The groups argue that the FAA should have conducted an in-depth environmental report, known as an environmental impact statement (EIS), before ever allowing SpaceX to move ahead with its Starship Super Heavy plans in Boca Chica.
They wrote, “The FAA failed to take the requisite hard look at the proposed project and has concluded that significant adverse effects will not occur due to purported mitigation measures.”
The plaintiffs argue that the agency waived the need for more thorough analysis based on proposed “environmental mitigations.” But the mitigations the FAA actually required of SpaceX were woefully insufficient to offset environmental damages from launch events, construction and increased traffic in the area, as well as “anomalies” like the destruction of the launch pad and mid-air explosion in April.
In their complaint, the attorneys note that the FAA’s own Chief of Staff for the Office of Commercial Space Transportation in June 2020 said the agency was planning an EIS. The lawyers claimed that the FAA used “a significantly less thorough analysis” later, “based upon SpaceX’s preferences,” allowing SpaceX to launch earlier.
Despite particulate, heavier debris, and fire in the spacecraft, SpaceX’s CEO Elon Musk said on Twitter Spaces this weekend that “to the best of our awareness, there hasn’t been any significant damage to the environmental we are aware of .”
The impact of the launch is still being assessed by federal, state, and independent researchers.
National Wildlife Refuge lands and beaches of Boca Chica, which are near the SpaceX Starbase facility, provide essential habitat for endangered species including the piping plover, the red knot, jaguarundi, northern aplomado falcon, and sea turtles including the Kemp’s Ridley. The National Wildlife Refuge is designated as critical habitat for piping plover, the endangered Kemp’s Ridley sea turtle.
Boca Chica land and wildlife there, namely ocelots, are also sacred to the Carrizo-Comecrudo tribe of Texas.
As of last Wednesday, researchers from the U.S. Fish and Wildlife Service had not found any carcasses of animals protected by the Endangered Species Act on the land that they own or manage in the area. Researchers were unable to reach the site until two days following the launch. This left the possibility open that the carcasses may have been consumed by predators or washed off the site.
Access to the state parks, beaches and the National Wildlife Refuge area near Starbase, by tribes, researchers and the public, are of particular concern to the groups challenging the FAA.
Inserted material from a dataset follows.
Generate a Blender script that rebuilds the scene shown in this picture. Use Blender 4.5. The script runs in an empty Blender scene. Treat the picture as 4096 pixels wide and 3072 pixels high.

The plaintiff’s attorneys noted that in 2021, Boca Chica Beach was closed or inaccessible for approximately 500 hours or more, based on the notices of closure provided by Cameron County, with a “beach or access point closure occurring on over 100 separate days.” That high rate of closure, which the FAA allowed, “infringes upon the ability of the Carrizo/Comecrudo Nation of Texas to access lands and waters that are part of their ancestral heritage,” the groups argued.
A spokesperson for the federal agency said, “The FAA does not comment on ongoing litigation matters.”